Regia di Serena Sinigaglia – ATIR
Visto al Teatro della Luna di Milano_ 27 Aprile-1 Maggio
Il ritorno a “Romeo e Giulietta”, per Serena Sinigaglia e la sua compagnia ATIR, è come un pellegrinaggio ai luoghi dei primi incontri per una coppia di innamorati. Quindici anni dopo: stessi attori nei ruoli principali, stessa poetica, ma in mezzo un lungo percorso umano e artistico affrontato insieme. Gli spettatori più fedeli all’ATIR – quelli che non si sono persi “Di a da in con su per tra fra Shakespeare”, conferenza-pièce di Serena Sinigaglia tra autobiografia e metateatralità– hanno avuto la possibilità guardare lo spettacolo con un doppio filtro. La regista rievocava infatti particolari e aneddoti di quella prima avventura, le riflessioni sulla scelta del testo più abusato della storia del teatro, la nascita di una compagnia destinata a durare, i primi problemi con la critica e le scommesse vinte, come quella di affidare il ruolo della vecchia nutrice alla bellissima Pilar Pérez Aspa, e Giulietta ad Arianna Scommegna, physique du rôle ben più adatto a Molli e a Cleopatràs che alla ingenua e spaurita fanciulla shakespeariana. “Per la prima volta scoprivo quanto vicina e toccante può essere la parola di un poeta, quanta concreta semplicità, quanta vita dentro le sue storie, quanta parte di me dentro i suoi versi”, raccontava allora sul palco la regista.

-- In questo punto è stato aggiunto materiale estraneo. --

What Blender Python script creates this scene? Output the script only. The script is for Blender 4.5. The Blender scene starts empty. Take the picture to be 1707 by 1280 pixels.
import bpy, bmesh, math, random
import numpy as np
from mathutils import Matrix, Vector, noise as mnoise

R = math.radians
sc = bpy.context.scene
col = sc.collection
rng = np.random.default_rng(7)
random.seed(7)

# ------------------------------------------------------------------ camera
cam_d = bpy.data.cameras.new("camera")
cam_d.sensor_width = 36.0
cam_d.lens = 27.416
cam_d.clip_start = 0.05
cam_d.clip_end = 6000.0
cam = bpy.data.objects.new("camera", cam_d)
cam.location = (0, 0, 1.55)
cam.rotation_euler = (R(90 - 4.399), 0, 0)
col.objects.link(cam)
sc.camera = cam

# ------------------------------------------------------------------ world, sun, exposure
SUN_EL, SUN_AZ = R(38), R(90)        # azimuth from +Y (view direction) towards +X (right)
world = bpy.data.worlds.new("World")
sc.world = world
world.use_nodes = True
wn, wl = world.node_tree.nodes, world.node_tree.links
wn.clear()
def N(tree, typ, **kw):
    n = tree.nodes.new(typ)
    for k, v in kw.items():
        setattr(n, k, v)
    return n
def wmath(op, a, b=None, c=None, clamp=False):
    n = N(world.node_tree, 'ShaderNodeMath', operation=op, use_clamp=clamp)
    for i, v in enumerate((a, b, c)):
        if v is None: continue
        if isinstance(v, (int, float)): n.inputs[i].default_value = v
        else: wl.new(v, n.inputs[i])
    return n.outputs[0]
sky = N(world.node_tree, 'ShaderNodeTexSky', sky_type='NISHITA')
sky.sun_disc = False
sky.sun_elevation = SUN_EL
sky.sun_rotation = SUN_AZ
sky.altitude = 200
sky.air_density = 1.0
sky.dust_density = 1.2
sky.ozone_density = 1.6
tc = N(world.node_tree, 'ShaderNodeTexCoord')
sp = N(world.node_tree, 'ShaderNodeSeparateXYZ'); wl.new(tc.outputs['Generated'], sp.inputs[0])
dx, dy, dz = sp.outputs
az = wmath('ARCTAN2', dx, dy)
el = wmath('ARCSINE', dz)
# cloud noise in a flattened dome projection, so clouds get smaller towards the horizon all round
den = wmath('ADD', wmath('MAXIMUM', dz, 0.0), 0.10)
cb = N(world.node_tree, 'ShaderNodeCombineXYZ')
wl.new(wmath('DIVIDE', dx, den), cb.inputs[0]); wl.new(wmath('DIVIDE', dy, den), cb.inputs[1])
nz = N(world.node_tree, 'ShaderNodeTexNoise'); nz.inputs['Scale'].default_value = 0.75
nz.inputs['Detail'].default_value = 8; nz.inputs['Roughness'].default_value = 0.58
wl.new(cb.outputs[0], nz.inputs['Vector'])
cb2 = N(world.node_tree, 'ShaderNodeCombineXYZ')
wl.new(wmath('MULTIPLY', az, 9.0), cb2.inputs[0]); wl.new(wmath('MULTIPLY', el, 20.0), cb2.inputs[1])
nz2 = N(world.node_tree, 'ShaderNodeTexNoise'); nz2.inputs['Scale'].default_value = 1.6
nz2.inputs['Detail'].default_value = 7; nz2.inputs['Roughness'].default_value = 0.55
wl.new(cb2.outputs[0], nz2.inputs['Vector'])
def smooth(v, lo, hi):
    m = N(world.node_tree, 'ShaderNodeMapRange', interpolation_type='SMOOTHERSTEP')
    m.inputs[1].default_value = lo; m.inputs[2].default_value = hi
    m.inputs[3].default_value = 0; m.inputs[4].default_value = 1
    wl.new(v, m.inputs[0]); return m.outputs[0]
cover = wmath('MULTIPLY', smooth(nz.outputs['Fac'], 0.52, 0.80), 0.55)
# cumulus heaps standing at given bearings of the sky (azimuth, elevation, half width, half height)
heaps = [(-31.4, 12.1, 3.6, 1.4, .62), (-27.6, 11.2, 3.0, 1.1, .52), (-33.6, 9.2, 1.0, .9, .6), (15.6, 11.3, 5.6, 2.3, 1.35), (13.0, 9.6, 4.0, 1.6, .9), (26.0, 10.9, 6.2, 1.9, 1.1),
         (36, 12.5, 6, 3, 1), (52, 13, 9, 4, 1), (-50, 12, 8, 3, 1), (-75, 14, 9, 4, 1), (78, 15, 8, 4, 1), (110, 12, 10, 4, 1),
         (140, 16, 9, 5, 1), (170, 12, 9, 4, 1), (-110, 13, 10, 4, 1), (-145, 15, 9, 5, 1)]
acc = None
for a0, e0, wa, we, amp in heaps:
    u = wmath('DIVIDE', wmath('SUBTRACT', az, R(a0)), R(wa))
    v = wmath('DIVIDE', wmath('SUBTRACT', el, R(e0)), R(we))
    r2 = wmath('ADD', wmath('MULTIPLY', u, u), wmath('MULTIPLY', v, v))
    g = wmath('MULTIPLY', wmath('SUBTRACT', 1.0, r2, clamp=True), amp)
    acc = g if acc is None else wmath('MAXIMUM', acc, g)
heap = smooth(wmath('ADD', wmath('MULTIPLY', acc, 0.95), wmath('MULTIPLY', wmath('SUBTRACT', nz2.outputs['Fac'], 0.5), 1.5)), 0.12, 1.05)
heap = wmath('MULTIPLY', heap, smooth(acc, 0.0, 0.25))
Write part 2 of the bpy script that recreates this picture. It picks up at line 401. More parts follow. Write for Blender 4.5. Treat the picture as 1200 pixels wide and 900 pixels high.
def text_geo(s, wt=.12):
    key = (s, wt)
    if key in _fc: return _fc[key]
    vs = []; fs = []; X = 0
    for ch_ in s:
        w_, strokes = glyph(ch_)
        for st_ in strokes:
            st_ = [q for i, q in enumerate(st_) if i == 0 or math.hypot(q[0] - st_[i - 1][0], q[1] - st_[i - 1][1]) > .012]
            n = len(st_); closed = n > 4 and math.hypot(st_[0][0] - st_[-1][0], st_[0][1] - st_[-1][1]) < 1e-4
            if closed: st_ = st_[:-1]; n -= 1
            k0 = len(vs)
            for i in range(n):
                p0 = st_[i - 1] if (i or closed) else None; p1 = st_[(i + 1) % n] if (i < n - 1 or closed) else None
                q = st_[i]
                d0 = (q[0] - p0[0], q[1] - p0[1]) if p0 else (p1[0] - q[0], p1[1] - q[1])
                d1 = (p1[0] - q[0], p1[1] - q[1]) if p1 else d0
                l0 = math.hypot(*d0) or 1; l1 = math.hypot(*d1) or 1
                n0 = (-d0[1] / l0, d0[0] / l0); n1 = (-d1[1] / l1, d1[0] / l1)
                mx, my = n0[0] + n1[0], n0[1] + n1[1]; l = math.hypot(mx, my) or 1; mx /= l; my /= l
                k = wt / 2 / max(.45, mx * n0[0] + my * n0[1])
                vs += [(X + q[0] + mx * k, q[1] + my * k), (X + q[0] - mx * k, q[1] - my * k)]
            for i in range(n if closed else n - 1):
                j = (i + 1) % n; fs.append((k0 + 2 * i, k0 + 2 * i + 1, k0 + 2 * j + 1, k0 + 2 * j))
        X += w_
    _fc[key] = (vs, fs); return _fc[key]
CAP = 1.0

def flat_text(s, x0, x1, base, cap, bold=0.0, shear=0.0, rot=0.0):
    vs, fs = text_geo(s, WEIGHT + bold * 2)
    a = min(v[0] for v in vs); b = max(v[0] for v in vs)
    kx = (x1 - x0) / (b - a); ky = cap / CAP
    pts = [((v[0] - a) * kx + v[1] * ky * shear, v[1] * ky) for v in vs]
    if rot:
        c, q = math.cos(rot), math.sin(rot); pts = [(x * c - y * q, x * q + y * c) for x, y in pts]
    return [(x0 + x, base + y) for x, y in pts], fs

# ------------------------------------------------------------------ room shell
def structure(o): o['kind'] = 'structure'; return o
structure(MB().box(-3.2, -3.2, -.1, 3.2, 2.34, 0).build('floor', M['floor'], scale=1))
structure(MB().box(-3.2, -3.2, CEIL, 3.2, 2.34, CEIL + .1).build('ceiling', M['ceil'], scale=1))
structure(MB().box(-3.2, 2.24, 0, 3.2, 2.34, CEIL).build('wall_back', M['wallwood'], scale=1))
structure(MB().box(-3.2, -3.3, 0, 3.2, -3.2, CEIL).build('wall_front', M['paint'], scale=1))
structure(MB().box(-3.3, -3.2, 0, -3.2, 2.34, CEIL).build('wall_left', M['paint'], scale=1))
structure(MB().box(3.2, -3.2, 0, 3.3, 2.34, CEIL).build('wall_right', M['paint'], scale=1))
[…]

E proprio in queste parole, apparentemente ovvie, sta il segreto del vitale bardo messo in scena dalla Sinigaglia: un testo che, attraversato dalla biografia della regista e degli attori, dalla loro carne e dalla loro autenticità, non ha bisogno di essere scomposto e decostruito per essere rimesso in vita.Basta questo a spiegare il successo dello spettacolo, pur in un contesto – quello del Teatro della Luna, regno di “Flashdance” e di “Cats” – ben diverso dal Teatro Ringhiera o dal Piccolo Teatro, dove la compagnia è abituata ed esibirsi. Ma Shakespeare, in mano alla Sinigaglia (che non ha paura di scelte “pop” se la regia le chiama), si fa comico, quotidiano, vicino, straordinariamente fruibile: e del resto – così recitano le note di regia – “non c’è cultura se non c’è una chiara connessione con la vita vissuta”.
Oltre all’energia e alla sempre dinamica presenza degli attori (oltre ai 9 interpreti, i 10 iperattivi membri del Coro) ottiene questo risultato anche la sapiente operazione drammaturgica, capace di trasformare gli sterminati monologhi degli innamorati in un movimentato canone a due, o di mutare in flashback – come in un montaggio cinematografico – alcune scene “di servizio”, come la lunga raccomandazione del Frate mentre fornisce a Giulietta la pozione. Serena Sinigaglia fa giustamente i conti con il fatto che ogni spettatore conosce la storia (merito di Leonardo di Caprio?) e screma il superfluo: così l’inevitabile stanchezza che sopraggiunge quando la macchina tragica si è ormai messa in moto e fa il suo arcinoto corso, viene attenuata fino quasi a sparire (se si esclude il fisiologico affaticamento di due ore e quaranta di spettacolo). Allo stesso modo, la scenografia di Maria Spazzi è di straordinaria efficacia proprio nella sua semplicità: fili, teli dai colori caldi appesi come panni, tavoli che divengono balconi e letti a baldacchino, una scena che si allarga e si restringe grazie l’azione di un telo bianco, che scorre per il palco come una vela.
E su come possa un’attrice matura e completa come Arianna Scommegna trasformarsi in una commovente e sempre credibile quindicenne, provare per credere.